Analysis Of Factors Affecting Voter Turnout

Electoral participation is the main indicator of democratic performance as well as a measure of a state’s legitimacy. Bingham Powell, a professor of political sciences, studied the mean turnout of 17 countries during the 1970s to understand factors correlated to this measure. Nationally competitive districts where voting incentives are homogeneously distributed and strong group-party linkages simplifying the vote by clear associations of different parties (not only political) where found to be positively influencing turnout. We will now study turnout variation following the work found in Powell’s 1982 book which uses data from 29 countries. 3 types of variables are defined, the constitutional setting, the socio-economic environment, and party systems and election outcomes, differing in their scope (in order: distant, intermediate, and proximate). First, the impact of institutions can affect turnout by their structuring nature as well as their coercive and/or incentive measures. Indeed, compulsory voting measures have been found to increase turnout by 13 percentage points on average with minimal deviation.

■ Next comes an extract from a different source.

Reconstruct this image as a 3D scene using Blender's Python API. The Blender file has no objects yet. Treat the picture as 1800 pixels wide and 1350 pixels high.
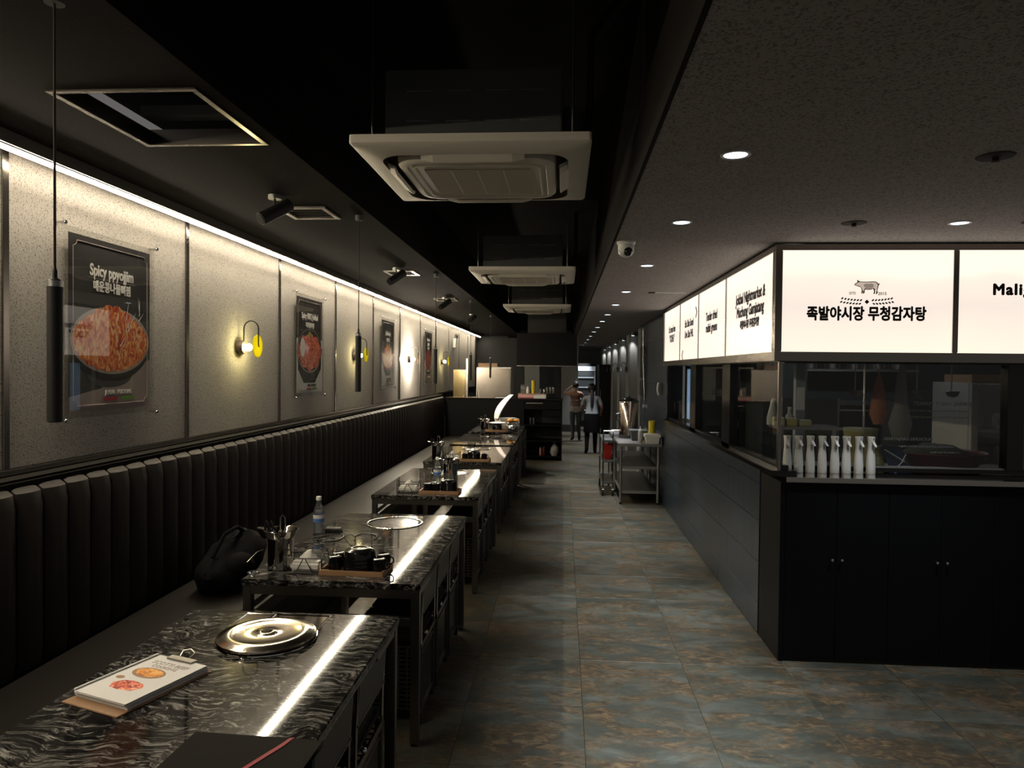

Despite strong empirical evidence to support this finding, the effect is conditional on having control sanctions and their enforcement. Also, the context plays as in “Older” democracies where normative incentives to follow and support democratic processes are more present. The electoral system itself can influence turnout through the constrained set of possibilities it defines. Studies in modern democracies and post-communist countries have correlated positive turnout variation with proportional representation and/or large district size. However, outside Europe and notably in Latin America, the electoral system has little to no influence on turnout which suggest specific contextual explanations and the existence of third variables and/or different types of interaction dynamics. The relative importance of elections can be positively correlated to turnout as well. The incentive to vote is higher when the stakes and possible consequences of an election are important. Despite mix findings, unicameralism seems to affect turnout, but the exact dynamics are still unclear with studies using different measures as “electoral decisiveness” and “parliamentary responsibility”. As we’ve seen, institutional factors are linked to turnout variations, but the empirical evidences are inconsistent. We can suppose that those factors have indirect relations with turnout resting on individual-level interactions. Thus, the micro foundations of institutional factors are at this point unknown. Regarding the socioeconomic environment, only extremes are drawing correlations, turnout being visibly lower in poor countries and higher in exceptionally small countries Malta. In this case, the economic context as adverse effects counterbalancing each other, thus explaining the correlation found only at extremes.

Lastly, party systems and electoral outcomes are supposed to affect turnout as they also constrain and shape the workings of elections. An increasing number of parties would seem to affect turnout positively by providing more voting option and stimulate electoral mobilization, but fractionalization reduces the decisiveness of an election by broadening coalitions. However, the closeness of the electoral outcome is strongly correlated to turnout but with a small magnitude. All 3 types of factors influence turnout because of their structuring and constraining nature. However, most are intersubjective (decisiveness, and number of parties and closeness), weakly correlated and/or conditional of non-election related variables.